Le développement du patronat africain serait-il une tendance émergente ? « Avec la peur du risque, la majorité des cadres préfère faire carrière dans les grands groupes, mais il y a quelques pionniers subsahariens francophones qui connaissent bien le secteur et vont au-delà de l'achat et de la revente de permis», estime Boubacar Bocoum. Pour lui, «ce sont des personnalités comme Kalaa Mpinga ou le Congolais Richard Ondoko qui font, avec leurs projets miniers, évoluer les mentalités».
À cette liste, on pourrait ajouter le Mauritanien Ahmed Baba Ould Azizi, le Sénégalais Ousmane Ndiaye ou l'ex-Premier ministre guinéen Kabiné Komara.
Pour le responsable de la Banque mondiale, l'africanisation du patronat va nécessairement suivre celle des cadres du secteur, même si cela prendra du temps.
Seule solution pour accélérer ce processus : un appui politique fort des États du continent à leurs entrepreneurs. «Je ne connais aucune banque basée en Afrique qui accepte de financer des projets miniers.
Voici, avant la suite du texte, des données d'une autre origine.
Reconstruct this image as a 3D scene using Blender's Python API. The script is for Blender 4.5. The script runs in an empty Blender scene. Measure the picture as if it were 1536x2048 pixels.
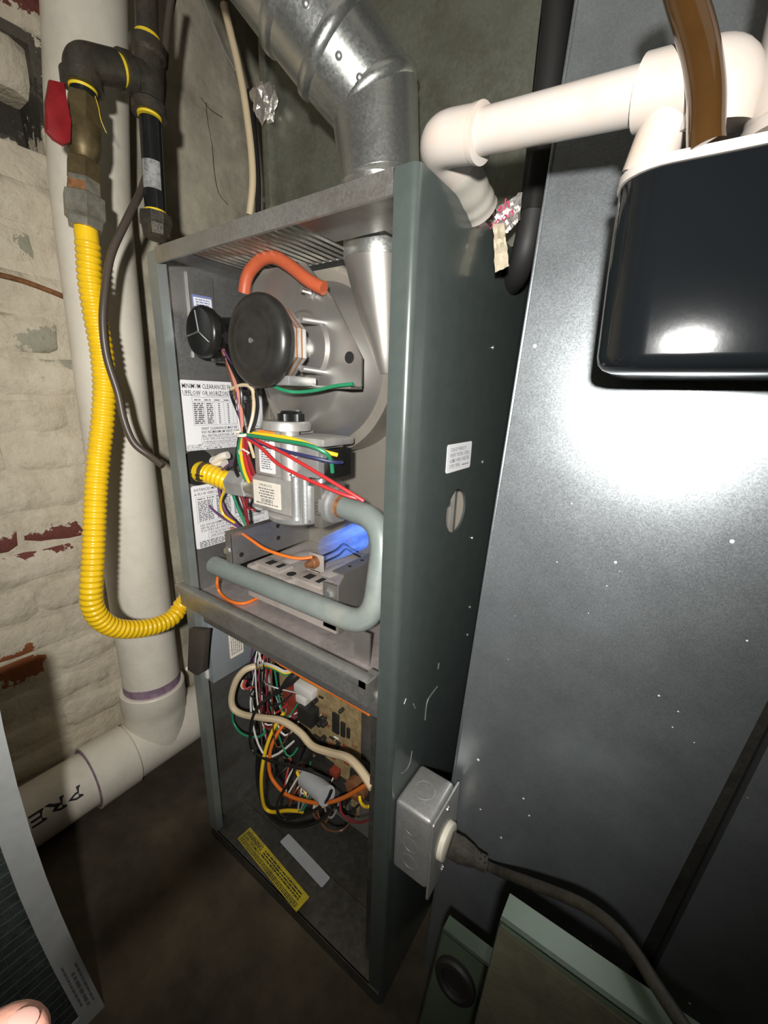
import bpy, bmesh, math, random
from mathutils import Vector, Matrix, noise

random.seed(7)
scene = bpy.context.scene
col = scene.collection
V = Vector

# ------------------------------------------------------------------ camera
cam_data = bpy.data.cameras.new('camera')
cam_data.sensor_fit = 'VERTICAL'
cam_data.sensor_height = 36.0
cam_data.sensor_width = 27.0
cam_data.lens = 817.0 / 2048.0 * 36.0
cam_data.clip_start = 0.01
cam = bpy.data.objects.new('camera', cam_data)
col.objects.link(cam)
cam.matrix_world = Matrix((
    (0.8203899, -0.18012994, 0.54269109, 0.65574694),
    (0.57096352, 0.2066034, -0.79455377, -0.34293812),
    (0.0310011, 0.9617007, 0.27234297, 0.91455291),
    (0, 0, 0, 1)))
scene.camera = cam

# ------------------------------------------------------------------ world, lights, exposure
world = bpy.data.worlds.new('world')
scene.world = world
world.use_nodes = True
bg = world.node_tree.nodes['Background']
bg.inputs['Color'].default_value = (1.0, 0.93, 0.80, 1)
bg.inputs['Strength'].default_value = 0.35

def spot(name, loc, target, energy, angle, blend, radius, color):
    d = bpy.data.lights.new(name, 'SPOT')
    d.energy = energy; d.spot_size = math.radians(angle); d.spot_blend = blend
    d.shadow_soft_size = radius; d.color = color
    o = bpy.data.objects.new(name, d); col.objects.link(o)
    o.location = loc
    o.rotation_euler = (V(target) - V(loc)).to_track_quat('-Z', 'Y').to_euler()
    return o
# phone flash, moved a little behind and left of the lens to soften falloff
spot('set_back_flash', (0.70, -0.470, 0.975), (0.14, 0.16, 0.88), 37.0, 128, 1.0, 0.016, (1.0, 0.985, 0.95))

scene.view_settings.view_transform = 'Standard'
scene.view_settings.look = 'None'
scene.view_settings.gamma = 1.0
scene.view_settings.use_curve_mapping = False
scene.view_settings.exposure = 0.1

# ------------------------------------------------------------------ materials
MATS = {}
def mat(name, color, rough=0.5, metal=0.0, var=0.0, vscale=30.0, bump=0.0, bscale=120.0, coat=0.0,
        dirt=None, dirt_scale=9.0, dirt_amt=0.5, spec=0.5, emit=None, emit_s=0.0, alpha=1.0, trans=0.0):
    if name in MATS: return MATS[name]
    m = bpy.data.materials.new(name); m.use_nodes = True
    nt = m.node_tree; N = nt.nodes; L = nt.links
    b = N['Principled BSDF']
    b.inputs['Base Color'].default_value = (*color, 1)
    b.inputs['Roughness'].default_value = rough
    b.inputs['Metallic'].default_value = metal
    b.inputs['Coat Weight'].default_value = coat
    b.inputs['Specular IOR Level'].default_value = spec
    b.inputs['Transmission Weight'].default_value = trans
    b.inputs['Alpha'].default_value = alpha
    if emit:
        b.inputs['Emission Color'].default_value = (*emit, 1)
        b.inputs['Emission Strength'].default_value = emit_s
    tc = N.new('ShaderNodeTexCoord')
    src = None
    if var > 0:
        n1 = N.new('ShaderNodeTexNoise'); n1.inputs['Scale'].default_value = vscale
        n1.inputs['Detail'].default_value = 6; n1.inputs['Roughness'].default_value = 0.65
        L.new(tc.outputs['Object'], n1.inputs['Vector'])
        r = N.new('ShaderNodeValToRGB')
        r.color_ramp.elements[0].position = 0.3; r.color_ramp.elements[1].position = 0.72
        r.color_ramp.elements[0].color = (*[c * (1 - var) for c in color], 1)
        r.color_ramp.elements[1].color = (*[min(1, c * (1 + var)) for c in color], 1)
        L.new(n1.outputs['Fac'], r.inputs['Fac']); src = r.outputs['Color']
    if dirt:
        n2 = N.new('ShaderNodeTexNoise'); n2.inputs['Scale'].default_value = dirt_scale
        n2.inputs['Detail'].default_value = 8; n2.inputs['Roughness'].default_value = 0.7
        L.new(tc.outputs['Object'], n2.inputs['Vector'])
        r2 = N.new('ShaderNodeValToRGB')
        r2.color_ramp.elements[0].position = 0.48; r2.color_ramp.elements[1].position = 0.72
        r2.color_ramp.elements[0].color = (0, 0, 0, 1); r2.color_ramp.elements[1].color = (dirt_amt,) * 3 + (1,)
        L.new(n2.outputs['Fac'], r2.inputs['Fac'])
        mx = N.new('ShaderNodeMix'); mx.data_type = 'RGBA'
        L.new(r2.outputs['Color'], mx.inputs['Factor'])
        if src: L.new(src, mx.inputs['A'])
        else: mx.inputs['A'].default_value = (*color, 1)
        mx.inputs['B'].default_value = (*dirt, 1)
        src = mx.outputs['Result']
    if src: L.new(src, b.inputs['Base Color'])
    if bump > 0:
        n3 = N.new('ShaderNodeTexNoise'); n3.inputs['Scale'].default_value = bscale
        n3.inputs['Detail'].default_value = 5
        L.new(tc.outputs['Object'], n3.inputs['Vector'])
        bp = N.new('ShaderNodeBump'); bp.inputs['Strength'].default_value = bump
        bp.inputs['Distance'].default_value = 0.002
        L.new(n3.outputs['Fac'], bp.inputs['Height']); L.new(bp.outputs['Normal'], b.inputs['Normal'])
    MATS[name] = m
    return m

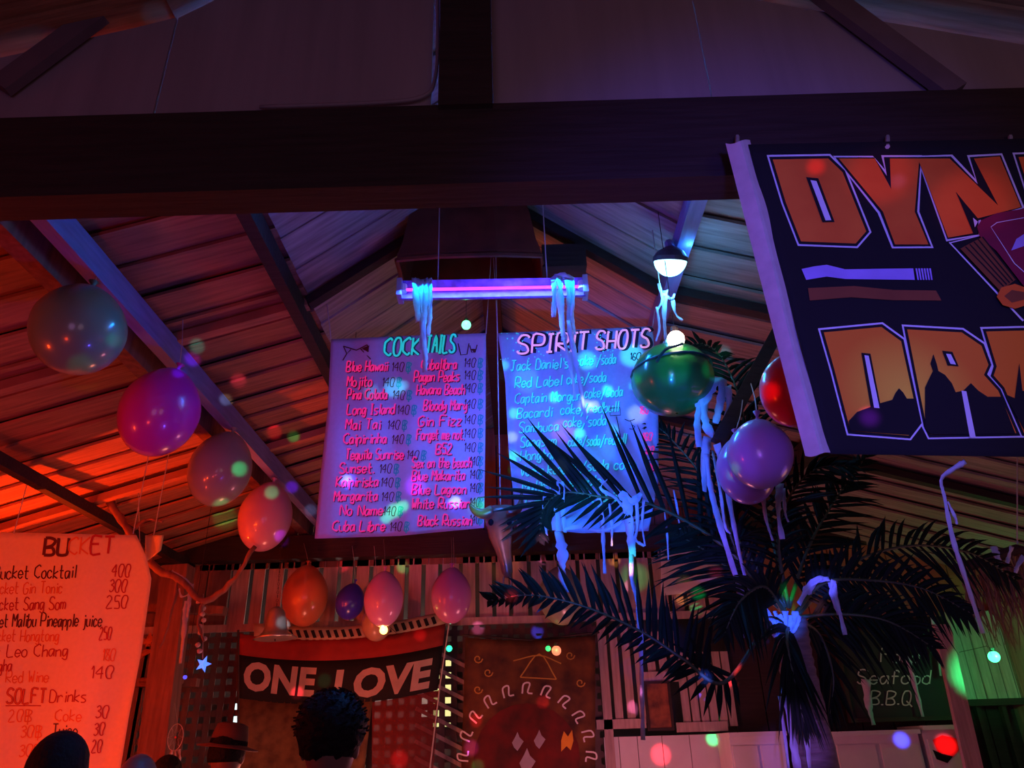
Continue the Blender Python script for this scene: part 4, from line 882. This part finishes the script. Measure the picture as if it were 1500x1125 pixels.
M().tube([at(205, 800, 5.0), at(200, 640, 5.0)], .003, 5).build('cord', STRING, dw)
sm_ = thing('shell_mobile', 'string of pale shells hanging from the driftwood with a star below', 'mobile', at(296, 960, 5.0))
M().tube([at(298, 870, 5.0), at(297, 965, 5.0)], .002, 5).build('string', STRING, sm_)
SHL = mat('shell', (.6, .45, .42), .5)
for i in range(9):
    c_ = at(295+random.uniform(-7, 7), 882+i*9, 5.0+random.uniform(-.03, .03)); M().lathe([(.002, -.014), (.014, -.006), (.018, .004), (.010, .014), (.002, .018)], c_, 7, (random.uniform(-1, 1), random.uniform(-1, 1), .6)).build('shell', SHL, sm_)
def star(px, py, Y, rpx, mt, label):
    c_ = at(px, py, Y); r = rpx*mpp(px, py, Y); m_ = M(); m_.v = [c_+V((0, -.012, 0)), c_+V((0, .012, 0))]
    for i in range(10):
        a_ = math.pi*i/5+.3; rr = r if i % 2 == 0 else r*.45; m_.v.append(c_+V((rr*math.sin(a_), 0, rr*math.cos(a_))))
    for i in range(10): m_.f += [(0, 2+i, 2+(i+1) % 10), (1, 2+(i+1) % 10, 2+i)]
    o = m_.build('hanging_star', mt, None, org=c_); return tag(o, label, 'ornament')
star(298, 973, 4.95, 12, mat('star_glow', (.1, .2, .9), .4, emit=(.05, .2, 1), es=1.6), 'glowing blue star at the end of the shell string')
led(271, 992, 5.0, 3, (.1, .1, 1), 'tiny blue bulb left of the glowing star', 1.0)
dc = thing('dream_catcher', 'small round dream catcher hanging in front of the reddish post', 'dream catcher', at(257, 1080, 5.88))
c_ = at(257, 1080, 5.88); s_ = mpp(257, 1080, 5.88)
ring = [c_+V((11*s_*math.cos(i*.2618), 0, 18*s_*math.sin(i*.2618))) for i in range(25)]
M().tube(ring, .0022, 5).build('hoop', SHL, dc)
m_ = M()
for i in range(8): m_.tube([ring[i*3], c_+V((4*s_*math.cos(i*.785+.4), 0, 6*s_*math.sin(i*.785+.4))), ring[(i*3+3) % 24]], .0008, 4)
m_.build('web', SHL, dc); M().ball(c_, .008, n=8, k=6).build('bead', mat('red_bead', (.8, .05, .03)), dc)
for dx in (-5, 0, 5): ribbon(dc, [(257+dx, 1098, 5.88), (256+dx*1.5, 1110, 5.88), (252+dx*2, 1122, 5.88)], 5, name='feather')
M().tube([c_+V((0, 0, 18*s_)), at(256, 1030, 5.93)], .001, 4).build('string', STRING, dc)
# potted dried leaves on the ledge at left
dr = thing('dried_leaf_bunch', 'bunch of dried orange-lit leaves on the crosspiece beside the bucket banner', 'plant', at(235, 975, 6.13))
for i in range(14):
    p = at(235+random.uniform(-35, 35), 965+random.uniform(-30, 5), 6.13); m_ = M(); d = V((random.uniform(-1, 1), random.uniform(-.5, .2), random.uniform(.2, 1))).normalized(); nr = V((random.uniform(-.4, .4), -1, .3)); nr = (nr-d*nr.dot(d)).normalized()
    leaf(m_, p, d, nr, .16, .06, .3); m_.build('dried_leaf', mat('dried_leaf', (.5, .2, .1), .8), dr, recalc=False)
M().tube(smoothpath([at(205, 997, 6.13), at(235, 996, 6.13), at(268, 998, 6.13)], 4), .02, 7).build('stem_bundle', WALLW, dr)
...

Les financements viendront toujours de l'extérieur, affirme Kalaa Mpinga. Mais pour limiter ce contrôle, les gouvernements ne doivent pas craindre de s'appuyer sur les actifs miniers pour imposer une part locale dans les capitaux des sociétés, et même d'en faciliter la prise de contrôle par des privés africains ».
Un appel que le Sénégal, la Guinée ou la RD Congo, qui ont récemment modifié leur Code minier en intégrant de telles mesures, ont entendu. Sur place, reste aux cadres africains du secteur, mieux formés et favorisés par les législations, à saisir les opportunités.